Quem apontou o lado negativo de Ulisses, além de Franzen e muitos outros, foi o crítico espanhol José Maria Valverde, para quem a overdose de referências do romance criou um “puzzle acadêmico, mera alegoria histórico-cultural, em vez de obra de carne e osso”.

Fiquei também me perguntando se Ulisses não deixou um modelo de blefe para escritores fracos no quesito carne e osso: estilhace a trama, exagere o fluxo de consciência, entupa as páginas de charadas cult e a qualidade do que você finalmente afirmar vai contar menos. Muita energia antes usada para escrever grandes romances realistas, como os de Flaubert ou Balzac, passou a ser gasta em experimentos narrativos do modernismo (do qual Ulisses é uma das pedras angulares) e do pós-modernismo. É a “estética da dificuldade”, orgulhosa, como disse Franzen, de “irritar, forçar, desafiar, subverter ou marcar” o leitor.

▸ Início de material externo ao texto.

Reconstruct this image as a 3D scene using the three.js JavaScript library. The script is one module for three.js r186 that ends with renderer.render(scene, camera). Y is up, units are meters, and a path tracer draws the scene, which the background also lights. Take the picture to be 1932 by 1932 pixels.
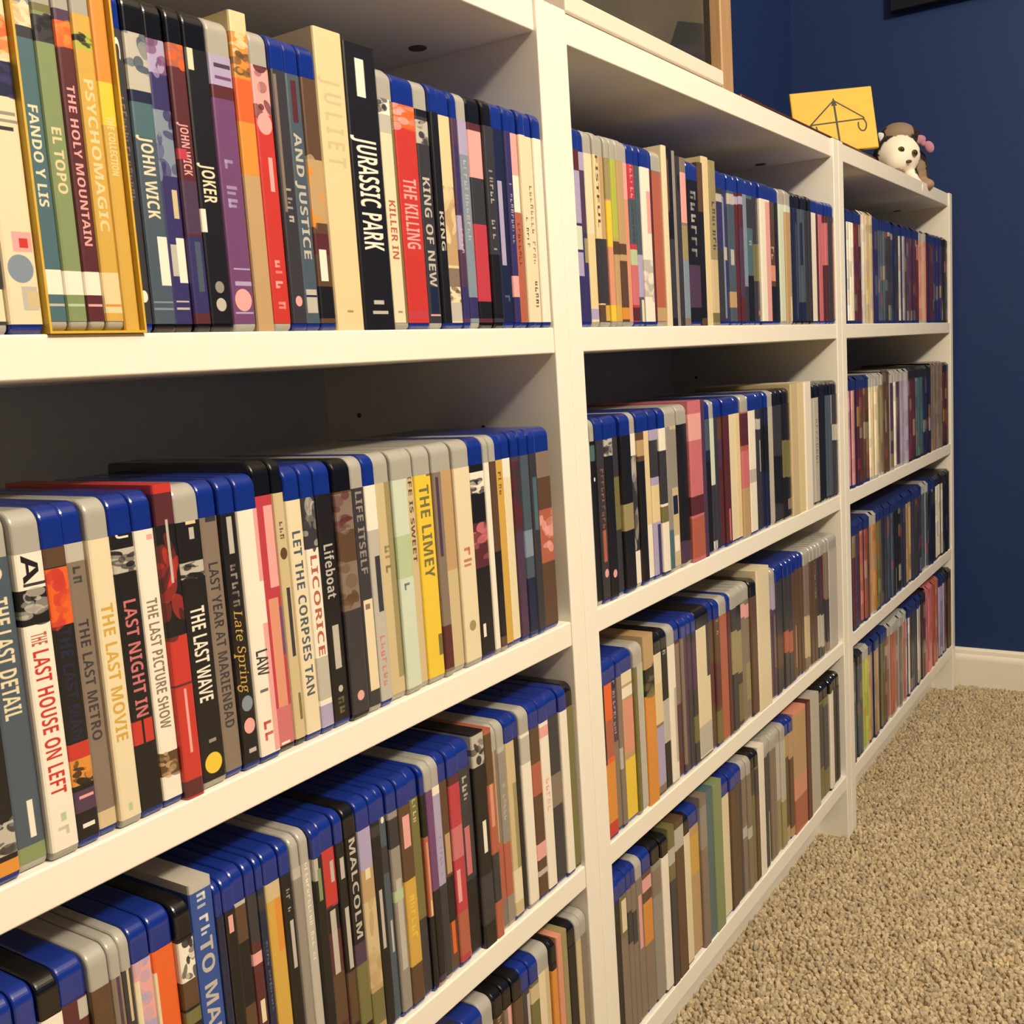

Claro que os experimentos também significaram avanços indispensáveis, mas chegamos em um ponto esquisito. Por exemplo: no artigo Mr. Difficult, Jonathan Franzen ironiza os amantes dos livros com forma intrincada, desses que terminamos como Gabrielle Andersen em 1984. Em resposta, um adepto do pós-modernismo disse que “não se importa de ser torturado”. É assim fetichista essa gente, que confunde dificuldade de forma com profundidade de conteúdo. Aí chegamos. Felizmente, daí estamos escapando, com romances, como os do próprio Franzen, vendendo infinitamente mais que o dos seus detratores.